Il conto non puo’ esser fatto solo per il campione di 1700 imprese di Mediobanca, ma va esteso al totale delle imprese italiane. Si ha l’impressione che sia come tassi, sia come limiti di fido, per un gran numero di esse si tratterebbe di un’operazione devastante. E anche se la proposta dovesse essere limitata alle sole aziende quotate, e’ vero che una cosi’ ingente massa di risparmio restituito al mercato finanziario lo trasformerebbe, ma solo una parte di questo risparmio riaffluirebbe alle imprese: oggi un gestore di un fondo generico italiano (quindi tendenzialmente sovrainvestito in Italia) non investirebbe piu’ del 15% in azioni italiane.

Ridimensionata la proposta alle sole imprese maggiori, si ridimensiona anche il possibile vantaggio di uno scambio contrattuale tra TFR e flessibilita’. Piu’ che per le grandi imprese, per le cittadelle degli insider superprotetti dai sindacati, la flessibilita’ – di orario, ma soprattutto in uscita- e’ condizione vitale in primo luogo per il mondo delle imprese medie e piccole. Ma esse, per la ragioni suespote, non avrebbero nulla da offrire in cambio.

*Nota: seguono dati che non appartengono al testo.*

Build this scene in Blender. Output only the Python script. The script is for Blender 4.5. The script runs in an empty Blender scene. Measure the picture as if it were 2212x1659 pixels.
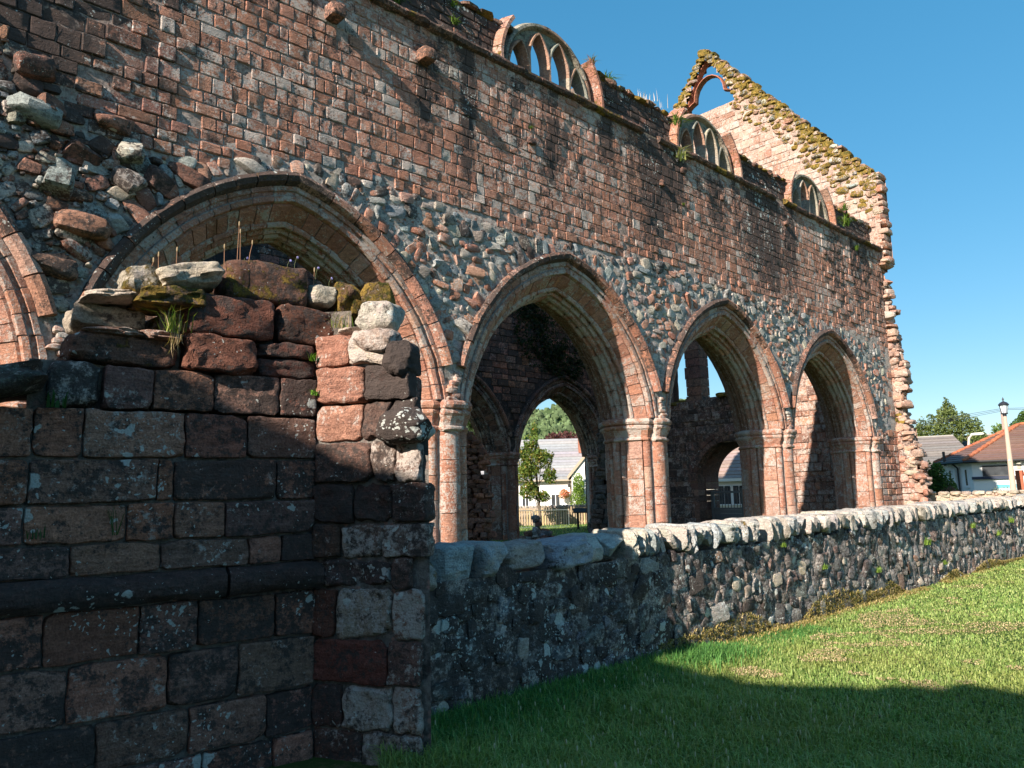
import bpy, math, random
import numpy as np
random.seed(7); rng = np.random.default_rng(7)
R = math.radians
C = bpy.context.scene.collection

# ------------------------------------------------------------------ camera, sky, sun
F_PX, PITCH, ROLL, YAW = 1668.3 / 2212.0, R(8.238), R(1.438), R(46.31)
EYE = np.array([0., 0., 1.6])
fw = np.array([math.cos(YAW)*math.cos(PITCH), math.sin(YAW)*math.cos(PITCH), math.sin(PITCH)])
r0 = np.array([math.sin(YAW), -math.cos(YAW), 0.]); u0_ = np.cross(r0, fw)
rt = math.cos(ROLL)*r0 - math.sin(ROLL)*u0_; up = math.sin(ROLL)*r0 + math.cos(ROLL)*u0_
cam = bpy.data.cameras.new('camera'); co = bpy.data.objects.new('camera', cam); C.objects.link(co)
cam.sensor_width = 36; cam.lens = F_PX*36; cam.clip_end = 5000; cam.clip_start = 0.05
from mathutils import Matrix, Vector
co.matrix_world = Matrix(((rt[0], up[0], -fw[0], EYE[0]), (rt[1], up[1], -fw[1], EYE[1]), (rt[2], up[2], -fw[2], EYE[2]), (0, 0, 0, 1)))
bpy.context.scene.camera = co
SUN_EL, SUN_HEAD = R(29), R(7.6)          # elevation; heading the light travels towards, from +X to +Y
w = bpy.data.worlds.new('World'); bpy.context.scene.world = w; w.use_nodes = True
nt = w.node_tree; nt.nodes.clear()
sky = nt.nodes.new('ShaderNodeTexSky'); sky.sky_type = 'NISHITA'; sky.sun_disc = False
sky.sun_elevation = SUN_EL; sky.sun_rotation = R(270) - SUN_HEAD
sky.altitude = 0; sky.air_density = 0.8; sky.dust_density = 0.35; sky.ozone_density = 1.6
bg = nt.nodes.new('ShaderNodeBackground'); bg.inputs[1].default_value = 0.16
wo = nt.nodes.new('ShaderNodeOutputWorld'); hs = nt.nodes.new('ShaderNodeHueSaturation'); hs.inputs['Hue'].default_value = .489; hs.inputs['Saturation'].default_value = 2.0; gm = nt.nodes.new('ShaderNodeGamma'); gm.inputs[1].default_value = .5; nt.links.new(sky.outputs[0], gm.inputs[0]); nt.links.new(gm.outputs[0], hs.inputs['Color']); nt.links.new(hs.outputs[0], bg.inputs[0]); nt.links.new(bg.outputs[0], wo.inputs[0])
sl = bpy.data.lights.new('sun', 'SUN'); so = bpy.data.objects.new('sun', sl); C.objects.link(so)
sl.energy = 4.5; sl.angle = R(0.53); sl.color = (1.0, 0.88, 0.75)
sd = Vector((math.cos(SUN_HEAD)*math.cos(SUN_EL), math.sin(SUN_HEAD)*math.cos(SUN_EL), -math.sin(SUN_EL)))
so.rotation_euler = sd.to_track_quat('-Z', 'Y').to_euler()
vs = bpy.context.scene.view_settings; vs.view_transform = 'Standard'; vs.look = 'None'; vs.exposure = 1.27; vs.gamma = 1
vs.use_curve_mapping = False

# ------------------------------------------------------------------ noise and mesh helpers
def _h(i, j, k):
    n = (i.astype(np.uint64)*np.uint64(374761393) + j.astype(np.uint64)*np.uint64(668265263) + k.astype(np.uint64)*np.uint64(2147483647)) & np.uint64(0xffffffff)
    n = ((n ^ (n >> np.uint64(13)))*np.uint64(1274126177)) & np.uint64(0xffffffff)
    return ((n ^ (n >> np.uint64(16))) & np.uint64(0xffff)).astype(float)/32767.5 - 1
def vn(P, s=1.0, o=1):
    P = np.asarray(P, float)*s + 1000.5; tot = np.zeros(len(P)); a = 1.; norm = 0
    for _ in range(o):
        I = np.floor(P).astype(np.int64); f = P - I; f = f*f*(3 - 2*f); r = 0
        for dx in (0, 1):
            for dy in (0, 1):
                for dz in (0, 1):
                    wgt = (f[:, 0] if dx else 1-f[:, 0])*(f[:, 1] if dy else 1-f[:, 1])*(f[:, 2] if dz else 1-f[:, 2])
                    r = r + wgt*_h(I[:, 0]+dx, I[:, 1]+dy, I[:, 2]+dz)
        tot += a*r; norm += a; a *= .5; P = P*2.03 + 17.1
    return tot/norm
def vn1(x, y, z=0., s=1., o=2): return float(vn(np.array([[x, y, z]]), s, o)[0])
def vn3(P, s, o=1):
    P = np.asarray(P, float)
    return np.stack([vn(P, s, o), vn(P+31.7, s, o), vn(P-57.3, s, o)], 1)

class Geo:                         # verts, faces (list of index tuples), two colour layers
    def __init__(g, V=None, Fs=None, col=(.5, .5, .5, 1), fx=(0, 0, 0, 0)):
        g.V = np.zeros((0, 3)) if V is None else np.asarray(V, float)
        g.F = [] if Fs is None else list(Fs)
        n = len(g.V)
        g.c = np.tile(np.asarray(col, float), (n, 1)) if np.ndim(col) == 1 else np.asarray(col)
        g.x = np.tile(np.asarray(fx, float), (n, 1)) if np.ndim(fx) == 1 else np.asarray(fx)
def join(gs):
    gs = [g for g in gs if len(g.V)]; o = Geo()
    if not gs: return o
    offs = np.cumsum([0]+[len(g.V) for g in gs])
    o.V = np.concatenate([g.V for g in gs]); o.c = np.concatenate([g.c for g in gs]); o.x = np.concatenate([g.x for g in gs])
    F = []
    for g, k in zip(gs, offs):
        k = int(k)
        if isinstance(g.F, np.ndarray): F.extend((g.F+k).tolist())
        else: F.extend([tuple(i+k for i in f) for f in g.F])
    o.F = F
    return o
def mesh(name, g, mat, smooth=False, sharp=32):
    me = bpy.data.meshes.new(name)
    F = g.F
    n = len(F); me.vertices.add(len(g.V)); me.vertices.foreach_set('co', g.V.astype(np.float32).ravel())
    if isinstance(F, np.ndarray):
        L = np.full(n, F.shape[1]); flat = F.ravel()
    else:
        L = np.fromiter((len(f) for f in F), int, n); flat = np.fromiter((i for f in F for i in f), int, int(L.sum()))
    me.loops.add(int(L.sum())); me.loops.foreach_set('vertex_index', flat.astype(np.int32))
    me.polygons.add(n); st = np.concatenate([[0], np.cumsum(L)[:-1]]) if n else np.zeros(0)
    me.polygons.foreach_set('loop_start', st.astype(np.int32)); me.polygons.foreach_set('loop_total', L.astype(np.int32))
    me.polygons.foreach_set('use_smooth', np.full(n, bool(smooth)))
    for nm, d in (('Col', g.c), ('Fx', g.x)):
        a = me.attributes.new(nm, 'FLOAT_COLOR', 'POINT'); a.data.foreach_set('color', d.astype(np.float32).ravel())
    me.materials.append(mat); me.update(calc_edges=True); me.validate()
    if smooth and sharp: me.set_sharp_from_angle(angle=R(sharp))
    return me
def obj(name, g, mat, parent=None, smooth=False, kind=None, label=None):
    me = g if isinstance(g, bpy.types.Mesh) else mesh(name, g, mat, smooth)
    o = bpy.data.objects.new(name, me); C.objects.link(o)
    if parent: o.parent = parent; o.matrix_parent_inverse = parent.matrix_world.inverted() if parent.type == 'EMPTY' else Matrix()
    if kind: o['kind'] = kind
    if label: o['label'] = label
    return o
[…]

Sia pure limitata alle imprese maggiori, sia pure svincolata da vantaggi negoziali immediati, l’iniziativa potrebbe essere finalizzata a far crescere investitori istituzionali privati: sarebbe questo un obbiettivo strategico di tale importanza da giustificarla. Ma basterebbe a realizzarlo? Gli investitori istituzionali nascono per gestire il risparmio: questo e’ abbondante, disponibile ad investire in banche e imprese, come hanno dimostrato ENI e S.Paolo, come dimostreranno Telecom e Cariplo. Ma se al mercato si assegna sempre e solo un ruolo residuale, se nelle privatizzazioni alle OPV si preferisce la ricerca, anche un po’ forzata, di noccioli duri e nuclei stabili, se i voucher vengono visti come strumenti esotici ed inapplicabili, se non si esige che i patrimoni delle Fondazioni siano gestiti da investitori professionali, sara’ difficile che essi si affermino. E’ solo congiuntamente ad orientamenti politici diversi che il “sacrificio” da parte delle nostre maggiori imprese potrebbe sortire l’effetto desiderato.

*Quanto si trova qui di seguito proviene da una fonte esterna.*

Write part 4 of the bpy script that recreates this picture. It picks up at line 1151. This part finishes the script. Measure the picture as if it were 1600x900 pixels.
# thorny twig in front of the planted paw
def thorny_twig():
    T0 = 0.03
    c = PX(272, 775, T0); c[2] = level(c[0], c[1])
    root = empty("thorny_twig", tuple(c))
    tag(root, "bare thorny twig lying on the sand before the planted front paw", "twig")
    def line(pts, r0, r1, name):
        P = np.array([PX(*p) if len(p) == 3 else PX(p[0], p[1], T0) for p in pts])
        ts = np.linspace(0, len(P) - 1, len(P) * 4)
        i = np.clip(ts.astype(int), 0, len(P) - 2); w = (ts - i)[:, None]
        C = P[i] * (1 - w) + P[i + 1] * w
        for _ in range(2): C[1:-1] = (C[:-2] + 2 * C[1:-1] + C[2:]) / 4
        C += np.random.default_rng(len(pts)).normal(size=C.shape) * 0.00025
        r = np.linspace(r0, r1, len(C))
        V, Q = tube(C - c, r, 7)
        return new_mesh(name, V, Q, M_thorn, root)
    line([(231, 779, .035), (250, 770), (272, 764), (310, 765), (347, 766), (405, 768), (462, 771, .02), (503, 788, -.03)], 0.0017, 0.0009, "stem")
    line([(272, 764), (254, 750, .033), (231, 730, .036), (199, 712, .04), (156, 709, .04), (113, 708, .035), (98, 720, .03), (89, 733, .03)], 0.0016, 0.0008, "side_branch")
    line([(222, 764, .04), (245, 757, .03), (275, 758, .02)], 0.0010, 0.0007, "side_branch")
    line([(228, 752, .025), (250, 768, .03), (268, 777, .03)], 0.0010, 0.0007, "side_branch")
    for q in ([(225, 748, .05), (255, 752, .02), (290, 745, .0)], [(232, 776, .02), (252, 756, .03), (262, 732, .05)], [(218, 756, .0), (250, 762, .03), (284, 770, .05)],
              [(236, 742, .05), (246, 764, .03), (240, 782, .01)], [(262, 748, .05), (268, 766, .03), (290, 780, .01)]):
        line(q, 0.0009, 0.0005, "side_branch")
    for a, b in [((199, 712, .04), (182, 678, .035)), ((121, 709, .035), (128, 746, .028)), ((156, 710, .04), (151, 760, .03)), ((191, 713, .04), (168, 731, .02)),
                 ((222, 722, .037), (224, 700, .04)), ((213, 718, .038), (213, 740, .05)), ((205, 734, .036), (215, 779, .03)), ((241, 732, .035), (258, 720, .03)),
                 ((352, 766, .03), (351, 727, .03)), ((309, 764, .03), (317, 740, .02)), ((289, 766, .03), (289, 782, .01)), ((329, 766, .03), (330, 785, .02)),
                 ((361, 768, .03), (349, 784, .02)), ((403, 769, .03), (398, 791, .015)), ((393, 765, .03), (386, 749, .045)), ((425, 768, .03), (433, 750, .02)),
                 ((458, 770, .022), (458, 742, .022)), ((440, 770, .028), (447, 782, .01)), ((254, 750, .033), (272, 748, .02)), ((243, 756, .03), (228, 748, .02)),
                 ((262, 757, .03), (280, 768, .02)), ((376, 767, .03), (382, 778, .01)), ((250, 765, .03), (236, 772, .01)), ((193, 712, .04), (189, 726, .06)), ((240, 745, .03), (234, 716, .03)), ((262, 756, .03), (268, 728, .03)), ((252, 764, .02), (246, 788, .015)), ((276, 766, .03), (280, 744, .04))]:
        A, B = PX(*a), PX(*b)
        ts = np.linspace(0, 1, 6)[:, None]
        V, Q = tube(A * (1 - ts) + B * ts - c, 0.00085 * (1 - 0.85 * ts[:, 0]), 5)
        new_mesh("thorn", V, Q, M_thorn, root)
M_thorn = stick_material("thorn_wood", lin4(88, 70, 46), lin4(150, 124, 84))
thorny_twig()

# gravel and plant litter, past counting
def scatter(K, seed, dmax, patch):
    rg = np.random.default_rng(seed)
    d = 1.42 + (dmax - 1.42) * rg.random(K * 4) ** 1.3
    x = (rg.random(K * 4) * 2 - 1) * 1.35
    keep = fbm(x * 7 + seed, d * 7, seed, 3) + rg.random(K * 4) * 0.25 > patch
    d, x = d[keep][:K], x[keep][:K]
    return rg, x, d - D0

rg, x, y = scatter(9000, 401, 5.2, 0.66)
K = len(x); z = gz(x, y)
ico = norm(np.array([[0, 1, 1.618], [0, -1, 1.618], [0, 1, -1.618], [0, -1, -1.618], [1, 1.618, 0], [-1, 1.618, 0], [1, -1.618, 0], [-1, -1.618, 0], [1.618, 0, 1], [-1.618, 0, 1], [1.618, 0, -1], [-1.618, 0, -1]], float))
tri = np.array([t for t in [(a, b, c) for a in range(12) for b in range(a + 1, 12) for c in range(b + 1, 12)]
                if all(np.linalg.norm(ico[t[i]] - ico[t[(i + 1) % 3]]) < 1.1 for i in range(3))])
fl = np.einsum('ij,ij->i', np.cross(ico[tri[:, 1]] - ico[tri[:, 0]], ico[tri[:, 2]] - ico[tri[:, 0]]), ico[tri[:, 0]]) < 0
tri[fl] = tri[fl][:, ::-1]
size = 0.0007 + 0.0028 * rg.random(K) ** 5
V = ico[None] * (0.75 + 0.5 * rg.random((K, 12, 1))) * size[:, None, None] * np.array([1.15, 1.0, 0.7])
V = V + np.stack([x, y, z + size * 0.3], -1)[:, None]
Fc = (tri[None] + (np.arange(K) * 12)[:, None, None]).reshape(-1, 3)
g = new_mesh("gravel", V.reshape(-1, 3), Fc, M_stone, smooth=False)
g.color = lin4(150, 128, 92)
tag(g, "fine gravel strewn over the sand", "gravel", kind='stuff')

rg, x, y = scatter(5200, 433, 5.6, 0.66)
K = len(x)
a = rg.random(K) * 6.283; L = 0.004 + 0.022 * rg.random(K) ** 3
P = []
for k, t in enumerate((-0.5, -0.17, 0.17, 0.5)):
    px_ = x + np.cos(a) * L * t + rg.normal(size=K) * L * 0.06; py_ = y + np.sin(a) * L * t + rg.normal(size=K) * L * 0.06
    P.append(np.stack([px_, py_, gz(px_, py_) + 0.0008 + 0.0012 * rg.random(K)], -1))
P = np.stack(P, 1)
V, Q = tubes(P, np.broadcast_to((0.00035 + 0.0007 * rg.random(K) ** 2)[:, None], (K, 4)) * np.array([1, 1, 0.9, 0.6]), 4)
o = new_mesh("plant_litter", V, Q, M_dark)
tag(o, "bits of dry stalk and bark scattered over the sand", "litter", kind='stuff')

Quella che francamente lascia un po’ perplessi e’ l’ultima ragione avanzata a sostegno della proposta, vale a dire i 40.000 Mld di imposte dovute che in tal modo si libererebbero, e che potrebbero rendere piu’ “morbide” un paio di finanziarie. Si tratta, ad ogni evidenza, di un anticipo di imposta: e che questa sia una buona e sana ricetta, e non rischi invece di essere pretesto per rinviare ancora i tagli di spesa e’ cosa su cui ciascuno puo’ giudicare. Stupisce che cio’ venga proposto proprio da Francesco Giavazzi, che dalle colonne del Corriere con rigore di ragionamento e precisione di dati non manca di ammonire sulla labilita’ dei risanamenti condotti con l’arma del prelievo rispetto a quelle condotte con la scure del tagli.